Under the summer sun they worked in Tyvek suits and rubber gloves, one person driving a four-wheeler while the other walked behind with the sprayer. At other times, each family member carried a backpack sprayer. On level ground they could treat 20 acres in a day. In rough terrain they covered three or four acres. They logged hundreds of hours, and when the spraying was done each day, they still had all the usual ranch work left to do.

But it didn’t take long to see results. “The change after the first year was dramatic,” Leo says. “You couldn’t believe the difference.” By the third year, the combined effects of the weed-control effort and Leo’s revamped grazing plan were evident. “There was an unbelievable amount of new grass coming into areas where the weeds were eliminated,” he says. 

The battle went on. The massive root system of a single leafy spurge plant reaches 20 to 30 feet deep. In addition to producing seeds, leafy spurge spreads through nodules on its lateral roots. “A spurge plant that’s been in place for three or four years is established, and you’ve got a serious fight on your hands,” says Chuck Roloff. “Going after the new starts is actually more important. With the older plants, the goal is to suppress seed production and spread.”

 

As the project continued, Leo worked with Chuck to set up a monitoring program. They established sites in pastures and took photographs each year. “If you keep looking at the same piece of ground over time, you should see some improvements,” says Chuck. “This was really helpful for Leo – he could see the physical differences, the positive changes to his rangeland.”

In some areas of the Cremer ranch, the ratio of weeds to grass was 80-20 when the project started. In many of those sites, that ratio has been reversed.
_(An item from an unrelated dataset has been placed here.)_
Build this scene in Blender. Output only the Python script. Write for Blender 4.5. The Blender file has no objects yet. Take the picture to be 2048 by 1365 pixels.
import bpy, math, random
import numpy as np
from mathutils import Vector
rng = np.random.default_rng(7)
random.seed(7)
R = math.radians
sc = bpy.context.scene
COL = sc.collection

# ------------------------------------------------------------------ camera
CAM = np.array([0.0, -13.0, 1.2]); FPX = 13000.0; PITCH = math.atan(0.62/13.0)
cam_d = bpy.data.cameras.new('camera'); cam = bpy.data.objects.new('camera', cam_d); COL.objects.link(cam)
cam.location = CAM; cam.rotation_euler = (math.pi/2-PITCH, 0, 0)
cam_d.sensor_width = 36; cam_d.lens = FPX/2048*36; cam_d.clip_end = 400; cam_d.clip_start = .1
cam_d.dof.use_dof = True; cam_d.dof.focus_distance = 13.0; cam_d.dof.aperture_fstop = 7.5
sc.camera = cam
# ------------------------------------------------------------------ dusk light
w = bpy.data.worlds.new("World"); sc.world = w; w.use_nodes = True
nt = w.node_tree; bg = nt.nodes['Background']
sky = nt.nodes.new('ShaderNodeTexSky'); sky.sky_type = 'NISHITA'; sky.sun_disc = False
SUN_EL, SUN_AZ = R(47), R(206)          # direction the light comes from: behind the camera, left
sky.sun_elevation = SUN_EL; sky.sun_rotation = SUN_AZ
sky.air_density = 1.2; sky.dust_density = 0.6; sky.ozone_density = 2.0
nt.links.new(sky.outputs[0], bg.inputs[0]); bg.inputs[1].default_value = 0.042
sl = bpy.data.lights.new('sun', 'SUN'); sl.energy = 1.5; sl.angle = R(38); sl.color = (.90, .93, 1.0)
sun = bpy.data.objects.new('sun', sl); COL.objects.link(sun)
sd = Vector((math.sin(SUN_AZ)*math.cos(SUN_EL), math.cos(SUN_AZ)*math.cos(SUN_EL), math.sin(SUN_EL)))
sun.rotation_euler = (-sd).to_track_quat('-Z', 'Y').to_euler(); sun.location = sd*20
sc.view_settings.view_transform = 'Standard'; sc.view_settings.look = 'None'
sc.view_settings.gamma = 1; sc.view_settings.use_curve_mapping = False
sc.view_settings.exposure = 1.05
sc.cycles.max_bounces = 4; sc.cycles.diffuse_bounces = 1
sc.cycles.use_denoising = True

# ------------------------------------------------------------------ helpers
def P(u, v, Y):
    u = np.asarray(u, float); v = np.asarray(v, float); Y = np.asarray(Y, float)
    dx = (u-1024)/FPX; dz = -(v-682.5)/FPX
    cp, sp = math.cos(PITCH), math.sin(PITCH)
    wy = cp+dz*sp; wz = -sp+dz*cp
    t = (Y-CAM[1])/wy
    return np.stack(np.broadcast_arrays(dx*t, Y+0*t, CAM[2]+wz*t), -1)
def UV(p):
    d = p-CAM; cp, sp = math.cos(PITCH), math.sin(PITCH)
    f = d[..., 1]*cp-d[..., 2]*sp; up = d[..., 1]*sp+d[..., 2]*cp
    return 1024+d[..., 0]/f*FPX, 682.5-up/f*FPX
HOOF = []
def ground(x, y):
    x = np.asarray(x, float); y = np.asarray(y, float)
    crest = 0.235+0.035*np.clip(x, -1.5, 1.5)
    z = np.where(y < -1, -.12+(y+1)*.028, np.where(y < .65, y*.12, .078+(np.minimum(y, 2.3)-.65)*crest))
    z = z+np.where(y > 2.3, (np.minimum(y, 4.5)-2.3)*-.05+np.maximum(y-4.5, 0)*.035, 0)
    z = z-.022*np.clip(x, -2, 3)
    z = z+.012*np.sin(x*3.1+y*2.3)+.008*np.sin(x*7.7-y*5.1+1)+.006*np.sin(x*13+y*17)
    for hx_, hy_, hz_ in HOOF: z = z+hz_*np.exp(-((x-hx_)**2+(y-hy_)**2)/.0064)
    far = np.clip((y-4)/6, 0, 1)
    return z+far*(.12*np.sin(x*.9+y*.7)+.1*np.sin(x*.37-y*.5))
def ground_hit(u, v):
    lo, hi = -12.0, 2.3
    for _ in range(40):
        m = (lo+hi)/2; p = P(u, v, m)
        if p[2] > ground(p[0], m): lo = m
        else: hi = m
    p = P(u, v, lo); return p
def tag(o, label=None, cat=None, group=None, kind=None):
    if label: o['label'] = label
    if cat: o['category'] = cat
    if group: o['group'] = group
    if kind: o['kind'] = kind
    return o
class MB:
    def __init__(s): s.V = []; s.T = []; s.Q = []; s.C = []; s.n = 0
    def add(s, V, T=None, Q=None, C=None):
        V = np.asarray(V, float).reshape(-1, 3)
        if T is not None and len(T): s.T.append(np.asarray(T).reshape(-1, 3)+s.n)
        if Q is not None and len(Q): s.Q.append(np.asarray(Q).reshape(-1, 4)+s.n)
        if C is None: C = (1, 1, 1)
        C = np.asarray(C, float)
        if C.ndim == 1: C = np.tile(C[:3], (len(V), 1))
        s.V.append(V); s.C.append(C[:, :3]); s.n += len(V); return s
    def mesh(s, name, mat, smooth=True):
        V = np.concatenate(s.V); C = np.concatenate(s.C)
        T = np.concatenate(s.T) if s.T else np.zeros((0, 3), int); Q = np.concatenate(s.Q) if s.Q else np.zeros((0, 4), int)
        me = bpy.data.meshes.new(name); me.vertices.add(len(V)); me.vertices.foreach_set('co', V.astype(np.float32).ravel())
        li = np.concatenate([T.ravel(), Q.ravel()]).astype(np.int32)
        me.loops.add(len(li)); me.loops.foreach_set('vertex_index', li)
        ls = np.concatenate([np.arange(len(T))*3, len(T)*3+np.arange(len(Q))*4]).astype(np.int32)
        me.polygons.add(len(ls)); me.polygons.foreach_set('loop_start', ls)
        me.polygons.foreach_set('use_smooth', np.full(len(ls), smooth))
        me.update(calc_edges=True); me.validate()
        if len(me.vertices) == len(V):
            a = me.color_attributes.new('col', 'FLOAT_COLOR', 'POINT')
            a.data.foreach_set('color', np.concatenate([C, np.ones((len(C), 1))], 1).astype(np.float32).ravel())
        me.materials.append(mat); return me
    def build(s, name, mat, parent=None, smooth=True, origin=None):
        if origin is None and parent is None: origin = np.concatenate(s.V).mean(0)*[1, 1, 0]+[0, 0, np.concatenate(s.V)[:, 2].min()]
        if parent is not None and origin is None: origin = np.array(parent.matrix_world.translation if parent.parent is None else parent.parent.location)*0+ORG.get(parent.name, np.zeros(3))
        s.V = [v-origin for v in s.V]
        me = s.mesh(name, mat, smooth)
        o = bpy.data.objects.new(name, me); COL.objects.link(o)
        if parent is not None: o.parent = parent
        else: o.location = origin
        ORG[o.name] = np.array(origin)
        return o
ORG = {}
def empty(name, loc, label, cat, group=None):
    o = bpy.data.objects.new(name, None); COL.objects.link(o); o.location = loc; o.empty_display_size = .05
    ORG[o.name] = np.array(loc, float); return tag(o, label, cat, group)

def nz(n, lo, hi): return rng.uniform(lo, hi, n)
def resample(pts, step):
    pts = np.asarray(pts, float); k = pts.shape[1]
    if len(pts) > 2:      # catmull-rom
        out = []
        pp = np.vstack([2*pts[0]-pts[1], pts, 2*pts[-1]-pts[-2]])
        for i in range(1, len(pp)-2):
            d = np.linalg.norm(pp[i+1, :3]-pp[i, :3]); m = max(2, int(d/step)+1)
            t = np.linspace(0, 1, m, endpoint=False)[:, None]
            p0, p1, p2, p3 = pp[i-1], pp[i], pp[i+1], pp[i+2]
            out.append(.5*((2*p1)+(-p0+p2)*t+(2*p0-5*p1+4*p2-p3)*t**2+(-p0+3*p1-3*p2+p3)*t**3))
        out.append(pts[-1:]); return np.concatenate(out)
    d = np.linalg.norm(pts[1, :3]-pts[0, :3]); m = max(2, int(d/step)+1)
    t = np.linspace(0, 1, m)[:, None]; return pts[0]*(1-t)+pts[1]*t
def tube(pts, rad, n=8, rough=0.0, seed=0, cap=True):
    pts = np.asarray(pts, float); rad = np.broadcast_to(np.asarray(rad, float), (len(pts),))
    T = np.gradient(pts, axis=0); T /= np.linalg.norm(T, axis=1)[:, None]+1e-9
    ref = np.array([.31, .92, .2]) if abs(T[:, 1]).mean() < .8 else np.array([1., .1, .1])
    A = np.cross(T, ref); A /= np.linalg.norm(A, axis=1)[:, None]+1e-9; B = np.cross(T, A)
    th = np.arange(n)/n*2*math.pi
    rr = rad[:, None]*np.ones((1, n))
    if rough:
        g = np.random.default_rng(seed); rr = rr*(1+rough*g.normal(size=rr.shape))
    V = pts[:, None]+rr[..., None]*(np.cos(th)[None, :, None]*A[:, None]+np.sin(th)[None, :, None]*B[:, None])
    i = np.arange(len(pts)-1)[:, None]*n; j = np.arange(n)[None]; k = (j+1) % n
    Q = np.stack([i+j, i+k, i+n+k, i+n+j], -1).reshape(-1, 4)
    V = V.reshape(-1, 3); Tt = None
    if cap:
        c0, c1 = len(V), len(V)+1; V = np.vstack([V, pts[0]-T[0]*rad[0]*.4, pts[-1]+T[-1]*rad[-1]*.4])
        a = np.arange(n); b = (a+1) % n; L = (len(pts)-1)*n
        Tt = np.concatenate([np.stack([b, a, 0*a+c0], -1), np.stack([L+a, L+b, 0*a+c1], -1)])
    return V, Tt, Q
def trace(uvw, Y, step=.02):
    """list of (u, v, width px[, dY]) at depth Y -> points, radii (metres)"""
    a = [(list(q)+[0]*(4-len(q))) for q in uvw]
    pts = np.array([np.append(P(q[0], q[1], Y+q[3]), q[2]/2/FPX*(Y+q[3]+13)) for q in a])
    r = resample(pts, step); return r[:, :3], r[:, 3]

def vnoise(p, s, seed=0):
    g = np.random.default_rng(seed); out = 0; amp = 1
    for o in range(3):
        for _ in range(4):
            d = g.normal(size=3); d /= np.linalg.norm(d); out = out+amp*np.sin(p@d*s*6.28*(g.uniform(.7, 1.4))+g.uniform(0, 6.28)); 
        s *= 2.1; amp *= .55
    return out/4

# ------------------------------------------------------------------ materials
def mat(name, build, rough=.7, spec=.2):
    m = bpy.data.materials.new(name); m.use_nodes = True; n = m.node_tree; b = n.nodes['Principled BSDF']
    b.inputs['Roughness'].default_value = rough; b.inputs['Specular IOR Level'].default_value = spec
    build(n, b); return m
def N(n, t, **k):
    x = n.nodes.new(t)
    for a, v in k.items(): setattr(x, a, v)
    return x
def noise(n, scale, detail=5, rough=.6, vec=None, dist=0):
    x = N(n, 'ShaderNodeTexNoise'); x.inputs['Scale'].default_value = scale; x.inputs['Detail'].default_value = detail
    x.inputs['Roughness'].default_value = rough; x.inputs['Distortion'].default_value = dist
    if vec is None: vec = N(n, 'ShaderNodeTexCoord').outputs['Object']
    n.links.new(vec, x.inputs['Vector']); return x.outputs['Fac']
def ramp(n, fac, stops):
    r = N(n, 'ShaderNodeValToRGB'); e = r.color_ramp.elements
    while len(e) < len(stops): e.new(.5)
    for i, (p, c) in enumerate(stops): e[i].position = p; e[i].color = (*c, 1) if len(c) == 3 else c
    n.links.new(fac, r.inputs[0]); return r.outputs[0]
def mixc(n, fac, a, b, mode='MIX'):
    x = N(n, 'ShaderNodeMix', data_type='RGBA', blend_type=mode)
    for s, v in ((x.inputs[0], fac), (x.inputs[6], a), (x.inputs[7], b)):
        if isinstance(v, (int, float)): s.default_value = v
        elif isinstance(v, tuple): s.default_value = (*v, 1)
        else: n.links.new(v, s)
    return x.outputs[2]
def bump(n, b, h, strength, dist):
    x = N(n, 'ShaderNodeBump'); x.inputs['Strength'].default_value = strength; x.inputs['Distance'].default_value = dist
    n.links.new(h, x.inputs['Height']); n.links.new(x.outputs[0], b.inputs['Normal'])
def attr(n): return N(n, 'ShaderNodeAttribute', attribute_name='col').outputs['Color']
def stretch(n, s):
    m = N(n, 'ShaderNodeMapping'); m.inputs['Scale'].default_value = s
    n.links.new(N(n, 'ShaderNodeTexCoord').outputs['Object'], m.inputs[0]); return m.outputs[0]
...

With more forage, the Cremer’s cows are doing better, and there’s more for the deer, elk, and other wildlife. “Without this project we would still have weeds everywhere,” Leo says. “It has surely put more feed on the ground. We still work on it every year and I think we will forever. It’s an ongoing battle. You’ve got to stick with it.”

Noxious weeds today infest 8.2 million acres in Montana, and spread at a rate of 10 percent every year; the minimum management cost for dealing with weeds is projected at $47 per acre. “Invasive species have great potential to harm our state’s rangeland resource,” says Stacey Barta. “Weeds impact wildlife habitat – they displace forage and cover.

 

Weeds impact a rancher’s bottom line. They decrease natural diversity. And you can see other problems like increased soil erosion.”
The Yellowstone South Cooperative Noxious Weed Project succeeded on the basis of personal relationships, commitment, and a massive amount of hard labor. “Everybody held up their end of the deal,” says Leo. “It takes good people for something like this to work. We had a good county weed coordinator in Stacey and a good person at NRCS in Chuck.”

“This project had 20 different landowners,” Barta says. “That’s a lot of trust. If we couldn’t have gotten that participation, the project never would have succeeded.”